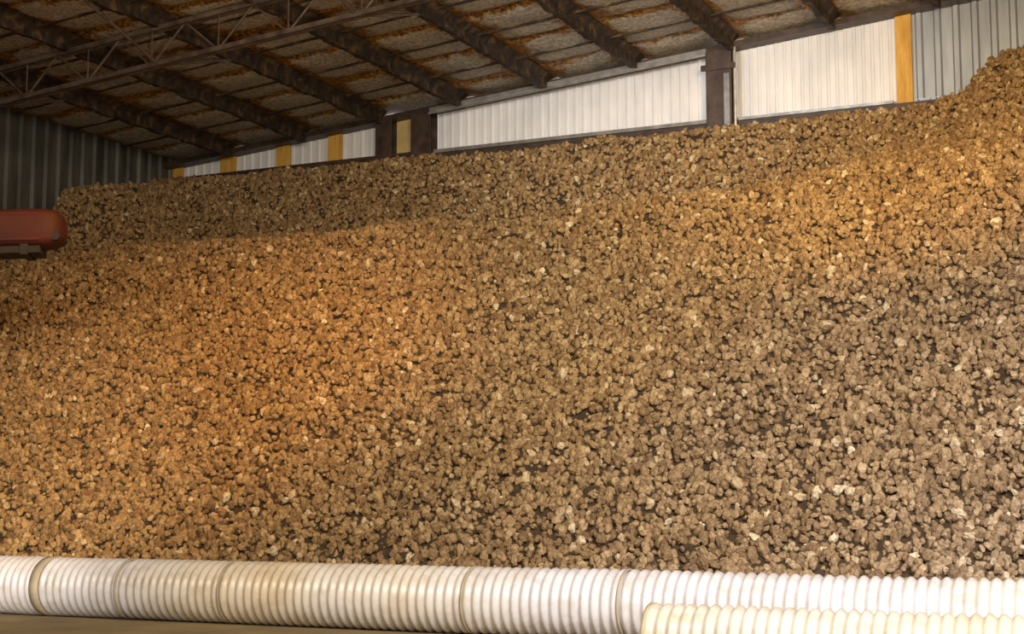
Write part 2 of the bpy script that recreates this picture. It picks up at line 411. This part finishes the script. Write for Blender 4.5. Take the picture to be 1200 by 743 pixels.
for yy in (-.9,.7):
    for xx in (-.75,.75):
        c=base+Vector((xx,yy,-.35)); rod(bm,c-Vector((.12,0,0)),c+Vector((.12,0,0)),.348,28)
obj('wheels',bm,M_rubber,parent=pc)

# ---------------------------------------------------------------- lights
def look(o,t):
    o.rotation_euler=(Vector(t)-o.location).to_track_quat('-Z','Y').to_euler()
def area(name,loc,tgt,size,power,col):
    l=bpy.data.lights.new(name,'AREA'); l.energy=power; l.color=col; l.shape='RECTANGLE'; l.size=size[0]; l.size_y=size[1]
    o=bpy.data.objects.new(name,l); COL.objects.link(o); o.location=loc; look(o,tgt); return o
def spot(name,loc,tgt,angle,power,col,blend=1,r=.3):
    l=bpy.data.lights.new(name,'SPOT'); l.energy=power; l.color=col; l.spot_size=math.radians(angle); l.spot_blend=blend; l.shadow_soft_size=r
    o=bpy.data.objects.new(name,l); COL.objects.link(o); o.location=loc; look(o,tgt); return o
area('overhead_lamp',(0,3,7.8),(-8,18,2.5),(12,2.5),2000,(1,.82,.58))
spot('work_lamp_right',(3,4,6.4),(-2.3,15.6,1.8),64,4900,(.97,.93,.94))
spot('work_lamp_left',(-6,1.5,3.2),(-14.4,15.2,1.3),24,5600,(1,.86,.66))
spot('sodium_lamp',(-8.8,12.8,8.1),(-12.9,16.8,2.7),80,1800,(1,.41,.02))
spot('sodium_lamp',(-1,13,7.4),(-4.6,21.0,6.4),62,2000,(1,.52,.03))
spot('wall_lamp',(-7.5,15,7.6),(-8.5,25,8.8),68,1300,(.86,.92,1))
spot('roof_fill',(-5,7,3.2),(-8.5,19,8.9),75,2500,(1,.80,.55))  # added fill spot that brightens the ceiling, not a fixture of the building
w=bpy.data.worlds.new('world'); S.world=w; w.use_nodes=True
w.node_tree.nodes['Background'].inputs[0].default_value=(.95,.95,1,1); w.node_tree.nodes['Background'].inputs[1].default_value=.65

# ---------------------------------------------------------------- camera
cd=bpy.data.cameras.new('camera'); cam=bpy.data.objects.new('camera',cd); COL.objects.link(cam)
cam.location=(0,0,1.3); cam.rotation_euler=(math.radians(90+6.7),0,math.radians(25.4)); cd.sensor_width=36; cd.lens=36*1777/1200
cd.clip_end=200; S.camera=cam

□ □ □

> [Required task]
Reproduce the data above word for word from its first line through the line that holds "obj('wheels',bm,M_rubber,parent=pc)", both ends included; skip pictures.

> [The response]
Write part 2 of the bpy script that recreates this picture. It picks up at line 411. This part finishes the script. Write for Blender 4.5. Take the picture to be 1200 by 743 pixels.
for yy in (-.9,.7):
    for xx in (-.75,.75):
        c=base+Vector((xx,yy,-.35)); rod(bm,c-Vector((.12,0,0)),c+Vector((.12,0,0)),.348,28)
obj('wheels',bm,M_rubber,parent=pc)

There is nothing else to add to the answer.